Line by line, reproduce exactly the beginning of the listing below, ending with the line that contains "above the plaza" and adding nothing.

══ DATA SHOWN

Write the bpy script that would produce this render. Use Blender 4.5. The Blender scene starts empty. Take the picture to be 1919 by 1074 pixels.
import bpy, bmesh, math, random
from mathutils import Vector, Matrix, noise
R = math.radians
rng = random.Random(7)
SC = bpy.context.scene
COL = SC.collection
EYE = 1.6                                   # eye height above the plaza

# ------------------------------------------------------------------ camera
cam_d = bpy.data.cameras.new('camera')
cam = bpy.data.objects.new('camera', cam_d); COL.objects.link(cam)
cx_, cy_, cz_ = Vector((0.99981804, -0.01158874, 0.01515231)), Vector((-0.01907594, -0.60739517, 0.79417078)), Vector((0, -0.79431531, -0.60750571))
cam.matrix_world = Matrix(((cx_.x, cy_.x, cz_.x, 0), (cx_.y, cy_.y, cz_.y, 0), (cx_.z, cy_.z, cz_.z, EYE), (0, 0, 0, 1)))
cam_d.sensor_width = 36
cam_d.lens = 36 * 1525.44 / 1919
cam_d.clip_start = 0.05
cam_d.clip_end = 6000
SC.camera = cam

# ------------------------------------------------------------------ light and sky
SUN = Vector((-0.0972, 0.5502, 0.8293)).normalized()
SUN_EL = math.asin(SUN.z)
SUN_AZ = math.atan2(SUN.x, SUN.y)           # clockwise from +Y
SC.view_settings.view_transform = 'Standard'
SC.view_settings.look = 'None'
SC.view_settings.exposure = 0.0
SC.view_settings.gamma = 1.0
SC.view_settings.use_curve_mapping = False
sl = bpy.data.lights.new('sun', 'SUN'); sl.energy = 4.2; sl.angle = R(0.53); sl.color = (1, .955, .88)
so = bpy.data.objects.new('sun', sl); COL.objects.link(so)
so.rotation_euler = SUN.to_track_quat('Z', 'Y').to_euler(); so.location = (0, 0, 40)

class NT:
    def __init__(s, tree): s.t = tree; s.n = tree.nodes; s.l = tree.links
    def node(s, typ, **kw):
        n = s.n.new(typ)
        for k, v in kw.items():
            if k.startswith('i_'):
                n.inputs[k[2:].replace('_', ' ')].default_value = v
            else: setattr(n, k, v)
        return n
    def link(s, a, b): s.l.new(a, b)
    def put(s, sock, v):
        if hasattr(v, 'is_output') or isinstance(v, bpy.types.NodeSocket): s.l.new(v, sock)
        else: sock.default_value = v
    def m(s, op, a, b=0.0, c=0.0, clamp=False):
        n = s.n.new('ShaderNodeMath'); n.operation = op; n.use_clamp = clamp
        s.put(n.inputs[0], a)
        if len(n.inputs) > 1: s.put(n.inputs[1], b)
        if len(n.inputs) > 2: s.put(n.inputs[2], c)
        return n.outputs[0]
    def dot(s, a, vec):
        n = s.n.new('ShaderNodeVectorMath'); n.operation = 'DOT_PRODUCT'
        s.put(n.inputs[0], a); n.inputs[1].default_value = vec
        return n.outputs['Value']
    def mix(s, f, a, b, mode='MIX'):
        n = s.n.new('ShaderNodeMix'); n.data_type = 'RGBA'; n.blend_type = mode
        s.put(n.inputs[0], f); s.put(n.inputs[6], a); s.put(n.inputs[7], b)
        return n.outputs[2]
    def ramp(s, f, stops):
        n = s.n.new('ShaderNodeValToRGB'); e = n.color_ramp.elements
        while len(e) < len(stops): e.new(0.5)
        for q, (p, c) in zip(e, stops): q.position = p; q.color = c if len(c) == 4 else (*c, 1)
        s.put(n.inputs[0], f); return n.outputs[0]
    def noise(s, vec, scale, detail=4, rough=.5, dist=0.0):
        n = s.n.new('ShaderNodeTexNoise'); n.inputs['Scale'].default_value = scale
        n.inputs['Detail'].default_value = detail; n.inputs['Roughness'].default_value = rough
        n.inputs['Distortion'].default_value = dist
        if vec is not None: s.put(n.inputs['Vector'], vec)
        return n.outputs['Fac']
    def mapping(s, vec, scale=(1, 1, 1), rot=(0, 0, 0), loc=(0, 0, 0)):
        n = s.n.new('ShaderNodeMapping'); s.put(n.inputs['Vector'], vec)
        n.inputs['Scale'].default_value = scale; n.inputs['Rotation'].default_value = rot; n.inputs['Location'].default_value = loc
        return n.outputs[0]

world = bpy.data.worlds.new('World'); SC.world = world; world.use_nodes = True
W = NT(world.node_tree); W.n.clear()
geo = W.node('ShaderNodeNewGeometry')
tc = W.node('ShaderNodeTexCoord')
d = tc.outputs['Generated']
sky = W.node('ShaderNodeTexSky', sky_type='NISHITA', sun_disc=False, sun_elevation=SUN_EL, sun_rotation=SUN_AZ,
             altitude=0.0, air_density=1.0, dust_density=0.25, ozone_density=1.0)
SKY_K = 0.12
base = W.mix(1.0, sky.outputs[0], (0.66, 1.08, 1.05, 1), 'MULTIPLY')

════

=== WRITTEN SOLUTION ===
Write the bpy script that would produce this render. Use Blender 4.5. The Blender scene starts empty. Take the picture to be 1919 by 1074 pixels.
import bpy, bmesh, math, random
from mathutils import Vector, Matrix, noise
R = math.radians
rng = random.Random(7)
SC = bpy.context.scene
COL = SC.collection
EYE = 1.6                                   # eye height above the plaza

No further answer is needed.